### WORK REQUIRED
Collect all lines from the listing that include the string "script".

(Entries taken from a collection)

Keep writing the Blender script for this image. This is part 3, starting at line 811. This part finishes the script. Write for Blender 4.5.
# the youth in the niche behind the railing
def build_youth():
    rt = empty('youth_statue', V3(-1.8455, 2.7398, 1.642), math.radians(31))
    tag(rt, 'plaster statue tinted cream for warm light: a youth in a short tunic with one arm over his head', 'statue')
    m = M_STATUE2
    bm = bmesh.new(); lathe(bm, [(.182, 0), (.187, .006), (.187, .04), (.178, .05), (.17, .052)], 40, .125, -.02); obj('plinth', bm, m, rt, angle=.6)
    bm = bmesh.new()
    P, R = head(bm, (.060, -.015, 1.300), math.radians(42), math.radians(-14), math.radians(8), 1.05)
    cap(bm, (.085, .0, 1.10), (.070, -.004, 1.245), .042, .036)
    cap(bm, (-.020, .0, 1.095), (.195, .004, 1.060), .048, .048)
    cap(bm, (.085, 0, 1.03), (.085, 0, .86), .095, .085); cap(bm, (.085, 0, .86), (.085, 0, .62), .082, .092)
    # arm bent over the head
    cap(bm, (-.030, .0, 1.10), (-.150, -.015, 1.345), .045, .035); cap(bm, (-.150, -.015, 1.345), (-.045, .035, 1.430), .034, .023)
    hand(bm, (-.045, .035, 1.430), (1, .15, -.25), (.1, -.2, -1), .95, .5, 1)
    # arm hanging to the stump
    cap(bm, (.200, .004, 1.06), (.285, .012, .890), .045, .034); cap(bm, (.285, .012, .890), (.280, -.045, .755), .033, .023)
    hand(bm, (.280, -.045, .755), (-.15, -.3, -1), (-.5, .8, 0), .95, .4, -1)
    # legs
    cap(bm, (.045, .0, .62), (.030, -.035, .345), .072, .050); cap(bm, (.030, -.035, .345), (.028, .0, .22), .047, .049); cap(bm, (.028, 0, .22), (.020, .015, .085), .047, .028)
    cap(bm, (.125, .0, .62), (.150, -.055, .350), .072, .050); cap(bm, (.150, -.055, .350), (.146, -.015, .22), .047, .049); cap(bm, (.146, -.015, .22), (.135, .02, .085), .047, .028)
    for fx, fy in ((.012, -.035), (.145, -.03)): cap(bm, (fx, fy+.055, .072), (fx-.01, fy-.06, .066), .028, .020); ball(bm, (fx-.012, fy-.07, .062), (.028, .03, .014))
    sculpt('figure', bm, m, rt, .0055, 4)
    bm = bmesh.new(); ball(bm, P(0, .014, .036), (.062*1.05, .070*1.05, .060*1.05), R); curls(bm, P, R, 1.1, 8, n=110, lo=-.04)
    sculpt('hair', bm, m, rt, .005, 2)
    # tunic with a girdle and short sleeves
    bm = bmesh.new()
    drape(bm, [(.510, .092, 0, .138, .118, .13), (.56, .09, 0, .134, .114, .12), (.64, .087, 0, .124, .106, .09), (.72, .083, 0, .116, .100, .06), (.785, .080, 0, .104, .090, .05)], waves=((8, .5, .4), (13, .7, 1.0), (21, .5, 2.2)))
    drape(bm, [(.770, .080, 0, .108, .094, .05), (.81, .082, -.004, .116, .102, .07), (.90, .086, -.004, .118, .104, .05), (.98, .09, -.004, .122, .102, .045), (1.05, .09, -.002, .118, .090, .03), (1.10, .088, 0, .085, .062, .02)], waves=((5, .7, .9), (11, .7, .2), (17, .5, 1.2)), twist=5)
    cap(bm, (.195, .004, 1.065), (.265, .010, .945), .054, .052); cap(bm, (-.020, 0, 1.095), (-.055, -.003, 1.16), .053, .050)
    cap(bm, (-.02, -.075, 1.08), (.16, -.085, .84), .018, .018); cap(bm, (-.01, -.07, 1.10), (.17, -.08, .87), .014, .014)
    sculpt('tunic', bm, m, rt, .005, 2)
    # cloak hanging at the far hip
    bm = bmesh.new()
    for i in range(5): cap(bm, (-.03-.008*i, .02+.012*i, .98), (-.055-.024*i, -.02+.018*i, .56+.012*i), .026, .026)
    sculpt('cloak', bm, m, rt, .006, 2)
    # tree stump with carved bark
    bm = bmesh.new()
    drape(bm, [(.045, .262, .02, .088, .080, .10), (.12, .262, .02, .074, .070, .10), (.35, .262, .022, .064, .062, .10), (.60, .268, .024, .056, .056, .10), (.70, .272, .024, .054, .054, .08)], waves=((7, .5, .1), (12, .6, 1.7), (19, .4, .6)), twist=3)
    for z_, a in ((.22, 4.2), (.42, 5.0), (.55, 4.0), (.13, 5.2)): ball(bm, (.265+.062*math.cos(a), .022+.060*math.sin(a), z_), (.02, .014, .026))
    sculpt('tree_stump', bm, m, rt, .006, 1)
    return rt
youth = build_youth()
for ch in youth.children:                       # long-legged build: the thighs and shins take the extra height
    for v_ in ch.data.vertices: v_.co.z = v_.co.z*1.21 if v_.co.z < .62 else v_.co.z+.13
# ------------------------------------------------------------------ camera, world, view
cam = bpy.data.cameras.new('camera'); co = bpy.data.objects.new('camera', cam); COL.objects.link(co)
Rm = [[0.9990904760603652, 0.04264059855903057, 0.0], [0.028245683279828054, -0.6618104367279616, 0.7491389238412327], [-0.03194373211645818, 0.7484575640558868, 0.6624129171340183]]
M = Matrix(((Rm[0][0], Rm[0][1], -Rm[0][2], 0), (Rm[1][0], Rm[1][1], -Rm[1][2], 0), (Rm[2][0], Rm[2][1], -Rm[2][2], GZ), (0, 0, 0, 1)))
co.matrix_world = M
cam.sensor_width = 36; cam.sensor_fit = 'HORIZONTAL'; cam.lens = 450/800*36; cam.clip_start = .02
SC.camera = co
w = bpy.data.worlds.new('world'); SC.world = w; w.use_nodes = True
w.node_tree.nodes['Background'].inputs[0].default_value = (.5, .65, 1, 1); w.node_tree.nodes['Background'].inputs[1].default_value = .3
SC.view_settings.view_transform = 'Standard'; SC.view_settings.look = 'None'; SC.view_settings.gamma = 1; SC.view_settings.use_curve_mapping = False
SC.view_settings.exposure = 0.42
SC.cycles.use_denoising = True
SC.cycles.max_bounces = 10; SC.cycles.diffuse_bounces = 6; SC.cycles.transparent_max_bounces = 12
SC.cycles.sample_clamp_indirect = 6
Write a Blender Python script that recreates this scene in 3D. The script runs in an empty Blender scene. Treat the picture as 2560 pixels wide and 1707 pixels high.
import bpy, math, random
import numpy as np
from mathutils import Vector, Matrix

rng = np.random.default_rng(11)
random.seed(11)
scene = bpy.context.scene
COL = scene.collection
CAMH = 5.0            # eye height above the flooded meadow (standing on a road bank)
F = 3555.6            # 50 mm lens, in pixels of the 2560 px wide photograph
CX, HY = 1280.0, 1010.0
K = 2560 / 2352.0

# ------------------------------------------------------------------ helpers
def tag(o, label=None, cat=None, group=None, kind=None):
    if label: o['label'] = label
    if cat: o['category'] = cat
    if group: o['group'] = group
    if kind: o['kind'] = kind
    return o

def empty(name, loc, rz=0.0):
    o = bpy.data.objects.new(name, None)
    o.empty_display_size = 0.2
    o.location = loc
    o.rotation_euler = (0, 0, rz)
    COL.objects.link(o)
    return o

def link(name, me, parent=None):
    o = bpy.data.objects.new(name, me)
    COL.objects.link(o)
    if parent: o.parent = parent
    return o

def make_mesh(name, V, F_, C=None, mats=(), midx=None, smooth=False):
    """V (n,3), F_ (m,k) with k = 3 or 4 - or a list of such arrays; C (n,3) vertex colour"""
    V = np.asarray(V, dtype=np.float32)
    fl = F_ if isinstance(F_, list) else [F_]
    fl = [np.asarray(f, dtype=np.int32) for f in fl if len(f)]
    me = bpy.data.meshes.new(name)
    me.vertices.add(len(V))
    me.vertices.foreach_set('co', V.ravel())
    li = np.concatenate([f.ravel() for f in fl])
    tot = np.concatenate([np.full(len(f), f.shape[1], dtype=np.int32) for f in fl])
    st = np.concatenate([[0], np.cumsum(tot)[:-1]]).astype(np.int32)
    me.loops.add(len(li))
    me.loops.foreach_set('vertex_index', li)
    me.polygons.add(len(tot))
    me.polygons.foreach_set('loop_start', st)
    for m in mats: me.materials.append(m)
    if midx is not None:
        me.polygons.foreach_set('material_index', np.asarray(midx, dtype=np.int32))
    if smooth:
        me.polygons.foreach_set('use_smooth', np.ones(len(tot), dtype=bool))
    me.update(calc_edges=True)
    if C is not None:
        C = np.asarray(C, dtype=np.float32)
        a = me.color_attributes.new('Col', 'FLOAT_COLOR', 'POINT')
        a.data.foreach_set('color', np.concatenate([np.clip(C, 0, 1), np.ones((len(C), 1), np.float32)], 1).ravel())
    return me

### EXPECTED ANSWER
Keep writing the Blender script for this image. This is part 3, starting at line 811. This part finishes the script. Write for Blender 4.5.
Write a Blender Python script that recreates this scene in 3D. The script runs in an empty Blender scene. Treat the picture as 2560 pixels wide and 1707 pixels high.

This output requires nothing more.